-- START OF COLLECTED DATA --

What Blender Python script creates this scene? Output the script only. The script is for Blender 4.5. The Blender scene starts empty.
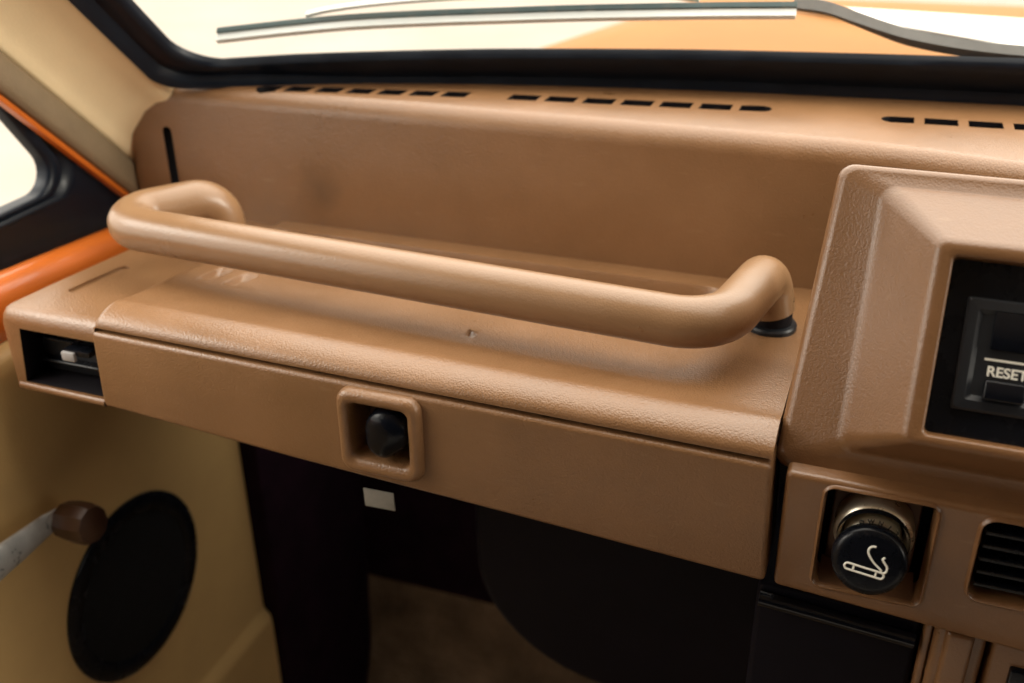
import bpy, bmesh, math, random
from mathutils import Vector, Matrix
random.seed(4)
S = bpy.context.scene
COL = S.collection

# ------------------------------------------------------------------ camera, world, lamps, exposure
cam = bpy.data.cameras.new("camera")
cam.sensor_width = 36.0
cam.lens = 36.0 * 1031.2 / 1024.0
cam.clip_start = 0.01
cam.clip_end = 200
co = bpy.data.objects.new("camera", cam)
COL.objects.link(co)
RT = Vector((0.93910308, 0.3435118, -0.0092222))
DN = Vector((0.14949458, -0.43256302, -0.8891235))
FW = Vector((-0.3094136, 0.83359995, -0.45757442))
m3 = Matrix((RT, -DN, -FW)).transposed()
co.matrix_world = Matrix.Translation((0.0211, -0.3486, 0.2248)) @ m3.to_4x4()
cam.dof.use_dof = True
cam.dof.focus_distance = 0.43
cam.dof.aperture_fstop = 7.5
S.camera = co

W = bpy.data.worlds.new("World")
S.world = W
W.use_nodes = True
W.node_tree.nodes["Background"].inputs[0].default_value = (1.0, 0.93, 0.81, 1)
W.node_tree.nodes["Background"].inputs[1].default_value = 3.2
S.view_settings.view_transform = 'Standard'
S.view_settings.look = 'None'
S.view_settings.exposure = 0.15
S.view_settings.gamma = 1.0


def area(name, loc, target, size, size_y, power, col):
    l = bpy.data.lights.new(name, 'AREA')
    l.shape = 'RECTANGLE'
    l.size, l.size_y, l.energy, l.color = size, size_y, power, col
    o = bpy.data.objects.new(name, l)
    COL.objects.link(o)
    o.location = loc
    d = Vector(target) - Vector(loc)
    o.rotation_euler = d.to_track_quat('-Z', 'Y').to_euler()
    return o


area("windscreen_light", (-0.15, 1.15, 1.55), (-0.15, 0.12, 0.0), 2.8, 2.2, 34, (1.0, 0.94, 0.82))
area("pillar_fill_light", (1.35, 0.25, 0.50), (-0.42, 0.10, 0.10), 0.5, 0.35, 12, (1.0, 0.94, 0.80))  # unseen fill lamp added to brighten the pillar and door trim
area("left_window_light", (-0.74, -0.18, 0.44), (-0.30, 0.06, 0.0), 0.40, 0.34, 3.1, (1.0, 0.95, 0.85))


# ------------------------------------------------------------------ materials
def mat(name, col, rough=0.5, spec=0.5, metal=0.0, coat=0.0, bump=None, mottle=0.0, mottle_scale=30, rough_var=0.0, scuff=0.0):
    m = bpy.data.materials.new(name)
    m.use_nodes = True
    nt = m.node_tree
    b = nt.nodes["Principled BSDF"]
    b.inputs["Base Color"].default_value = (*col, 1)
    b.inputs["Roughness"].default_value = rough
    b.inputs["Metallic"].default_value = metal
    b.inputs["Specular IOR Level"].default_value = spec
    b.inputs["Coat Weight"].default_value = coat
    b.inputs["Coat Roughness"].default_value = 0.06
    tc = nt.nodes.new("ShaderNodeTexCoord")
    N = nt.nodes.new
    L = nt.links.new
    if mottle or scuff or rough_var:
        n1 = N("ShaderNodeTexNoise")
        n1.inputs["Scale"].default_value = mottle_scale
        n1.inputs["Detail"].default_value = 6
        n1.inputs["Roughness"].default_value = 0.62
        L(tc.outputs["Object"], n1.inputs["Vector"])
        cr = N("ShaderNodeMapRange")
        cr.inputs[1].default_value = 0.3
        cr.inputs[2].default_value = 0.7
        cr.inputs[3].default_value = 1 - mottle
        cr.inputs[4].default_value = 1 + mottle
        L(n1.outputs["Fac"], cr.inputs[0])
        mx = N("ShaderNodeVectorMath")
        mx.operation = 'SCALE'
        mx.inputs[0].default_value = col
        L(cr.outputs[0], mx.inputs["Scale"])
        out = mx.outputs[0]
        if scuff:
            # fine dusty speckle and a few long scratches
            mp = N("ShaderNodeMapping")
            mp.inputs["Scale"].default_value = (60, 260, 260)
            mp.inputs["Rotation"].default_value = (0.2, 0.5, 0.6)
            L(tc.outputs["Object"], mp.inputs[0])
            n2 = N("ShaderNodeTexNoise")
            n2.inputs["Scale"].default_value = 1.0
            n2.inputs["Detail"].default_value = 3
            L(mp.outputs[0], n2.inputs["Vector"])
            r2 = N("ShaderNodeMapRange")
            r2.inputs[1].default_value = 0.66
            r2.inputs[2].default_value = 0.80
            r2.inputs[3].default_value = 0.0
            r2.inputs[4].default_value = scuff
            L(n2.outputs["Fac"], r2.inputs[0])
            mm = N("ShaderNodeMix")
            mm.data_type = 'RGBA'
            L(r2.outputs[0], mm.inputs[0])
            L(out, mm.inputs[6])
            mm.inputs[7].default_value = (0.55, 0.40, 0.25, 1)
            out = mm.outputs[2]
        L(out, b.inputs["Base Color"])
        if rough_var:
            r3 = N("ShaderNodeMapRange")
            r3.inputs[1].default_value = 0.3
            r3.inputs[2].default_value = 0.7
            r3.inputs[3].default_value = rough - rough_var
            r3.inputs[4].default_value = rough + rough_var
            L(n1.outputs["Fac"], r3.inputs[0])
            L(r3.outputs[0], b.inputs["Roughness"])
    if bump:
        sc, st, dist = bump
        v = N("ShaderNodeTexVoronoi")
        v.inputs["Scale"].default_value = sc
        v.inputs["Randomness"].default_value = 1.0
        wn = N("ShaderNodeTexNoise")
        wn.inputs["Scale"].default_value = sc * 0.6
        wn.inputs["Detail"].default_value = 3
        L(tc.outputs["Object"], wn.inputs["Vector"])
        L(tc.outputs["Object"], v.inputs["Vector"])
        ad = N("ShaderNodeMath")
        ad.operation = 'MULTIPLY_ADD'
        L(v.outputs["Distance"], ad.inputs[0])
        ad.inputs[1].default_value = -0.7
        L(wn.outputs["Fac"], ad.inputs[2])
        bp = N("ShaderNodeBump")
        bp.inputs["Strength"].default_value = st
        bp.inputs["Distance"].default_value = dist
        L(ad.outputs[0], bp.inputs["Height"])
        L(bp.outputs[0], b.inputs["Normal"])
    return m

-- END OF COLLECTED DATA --

■ PROBLEM DETAILS
Go through the listing above and write it out again exactly, dropping the pictures.

■ THE COMPLETED TASK
What Blender Python script creates this scene? Output the script only. The script is for Blender 4.5. The Blender scene starts empty.
import bpy, bmesh, math, random
from mathutils import Vector, Matrix
random.seed(4)
S = bpy.context.scene
COL = S.collection

# ------------------------------------------------------------------ camera, world, lamps, exposure
cam = bpy.data.cameras.new("camera")
cam.sensor_width = 36.0
cam.lens = 36.0 * 1031.2 / 1024.0
cam.clip_start = 0.01
cam.clip_end = 200
co = bpy.data.objects.new("camera", cam)
COL.objects.link(co)
RT = Vector((0.93910308, 0.3435118, -0.0092222))
DN = Vector((0.14949458, -0.43256302, -0.8891235))
FW = Vector((-0.3094136, 0.83359995, -0.45757442))
m3 = Matrix((RT, -DN, -FW)).transposed()
co.matrix_world = Matrix.Translation((0.0211, -0.3486, 0.2248)) @ m3.to_4x4()
cam.dof.use_dof = True
cam.dof.focus_distance = 0.43
cam.dof.aperture_fstop = 7.5
S.camera = co

W = bpy.data.worlds.new("World")
S.world = W
W.use_nodes = True
W.node_tree.nodes["Background"].inputs[0].default_value = (1.0, 0.93, 0.81, 1)
W.node_tree.nodes["Background"].inputs[1].default_value = 3.2
S.view_settings.view_transform = 'Standard'
S.view_settings.look = 'None'
S.view_settings.exposure = 0.15
S.view_settings.gamma = 1.0


def area(name, loc, target, size, size_y, power, col):
    l = bpy.data.lights.new(name, 'AREA')
    l.shape = 'RECTANGLE'
    l.size, l.size_y, l.energy, l.color = size, size_y, power, col
    o = bpy.data.objects.new(name, l)
    COL.objects.link(o)
    o.location = loc
    d = Vector(target) - Vector(loc)
    o.rotation_euler = d.to_track_quat('-Z', 'Y').to_euler()
    return o


area("windscreen_light", (-0.15, 1.15, 1.55), (-0.15, 0.12, 0.0), 2.8, 2.2, 34, (1.0, 0.94, 0.82))
area("pillar_fill_light", (1.35, 0.25, 0.50), (-0.42, 0.10, 0.10), 0.5, 0.35, 12, (1.0, 0.94, 0.80))  # unseen fill lamp added to brighten the pillar and door trim
area("left_window_light", (-0.74, -0.18, 0.44), (-0.30, 0.06, 0.0), 0.40, 0.34, 3.1, (1.0, 0.95, 0.85))


# ------------------------------------------------------------------ materials
def mat(name, col, rough=0.5, spec=0.5, metal=0.0, coat=0.0, bump=None, mottle=0.0, mottle_scale=30, rough_var=0.0, scuff=0.0):
    m = bpy.data.materials.new(name)
    m.use_nodes = True
    nt = m.node_tree
    b = nt.nodes["Principled BSDF"]
    b.inputs["Base Color"].default_value = (*col, 1)
    b.inputs["Roughness"].default_value = rough
    b.inputs["Metallic"].default_value = metal
    b.inputs["Specular IOR Level"].default_value = spec
    b.inputs["Coat Weight"].default_value = coat
    b.inputs["Coat Roughness"].default_value = 0.06
    tc = nt.nodes.new("ShaderNodeTexCoord")
    N = nt.nodes.new
    L = nt.links.new
    if mottle or scuff or rough_var:
        n1 = N("ShaderNodeTexNoise")
        n1.inputs["Scale"].default_value = mottle_scale
        n1.inputs["Detail"].default_value = 6
        n1.inputs["Roughness"].default_value = 0.62
        L(tc.outputs["Object"], n1.inputs["Vector"])
        cr = N("ShaderNodeMapRange")
        cr.inputs[1].default_value = 0.3
        cr.inputs[2].default_value = 0.7
        cr.inputs[3].default_value = 1 - mottle
        cr.inputs[4].default_value = 1 + mottle
        L(n1.outputs["Fac"], cr.inputs[0])
        mx = N("ShaderNodeVectorMath")
        mx.operation = 'SCALE'
        mx.inputs[0].default_value = col
        L(cr.outputs[0], mx.inputs["Scale"])
        out = mx.outputs[0]
        if scuff:
            # fine dusty speckle and a few long scratches
            mp = N("ShaderNodeMapping")
            mp.inputs["Scale"].default_value = (60, 260, 260)
            mp.inputs["Rotation"].default_value = (0.2, 0.5, 0.6)
            L(tc.outputs["Object"], mp.inputs[0])
            n2 = N("ShaderNodeTexNoise")
            n2.inputs["Scale"].default_value = 1.0
            n2.inputs["Detail"].default_value = 3
            L(mp.outputs[0], n2.inputs["Vector"])
            r2 = N("ShaderNodeMapRange")
            r2.inputs[1].default_value = 0.66
            r2.inputs[2].default_value = 0.80
            r2.inputs[3].default_value = 0.0
            r2.inputs[4].default_value = scuff
            L(n2.outputs["Fac"], r2.inputs[0])
            mm = N("ShaderNodeMix")
            mm.data_type = 'RGBA'
            L(r2.outputs[0], mm.inputs[0])
            L(out, mm.inputs[6])
            mm.inputs[7].default_value = (0.55, 0.40, 0.25, 1)
            out = mm.outputs[2]
        L(out, b.inputs["Base Color"])
        if rough_var:
            r3 = N("ShaderNodeMapRange")
            r3.inputs[1].default_value = 0.3
            r3.inputs[2].default_value = 0.7
            r3.inputs[3].default_value = rough - rough_var
            r3.inputs[4].default_value = rough + rough_var
            L(n1.outputs["Fac"], r3.inputs[0])
            L(r3.outputs[0], b.inputs["Roughness"])
    if bump:
        sc, st, dist = bump
        v = N("ShaderNodeTexVoronoi")
        v.inputs["Scale"].default_value = sc
        v.inputs["Randomness"].default_value = 1.0
        wn = N("ShaderNodeTexNoise")
        wn.inputs["Scale"].default_value = sc * 0.6
        wn.inputs["Detail"].default_value = 3
        L(tc.outputs["Object"], wn.inputs["Vector"])
        L(tc.outputs["Object"], v.inputs["Vector"])
        ad = N("ShaderNodeMath")
        ad.operation = 'MULTIPLY_ADD'
        L(v.outputs["Distance"], ad.inputs[0])
        ad.inputs[1].default_value = -0.7
        L(wn.outputs["Fac"], ad.inputs[2])
        bp = N("ShaderNodeBump")
        bp.inputs["Strength"].default_value = st
        bp.inputs["Distance"].default_value = dist
        L(ad.outputs[0], bp.inputs["Height"])
        L(bp.outputs[0], b.inputs["Normal"])
    return m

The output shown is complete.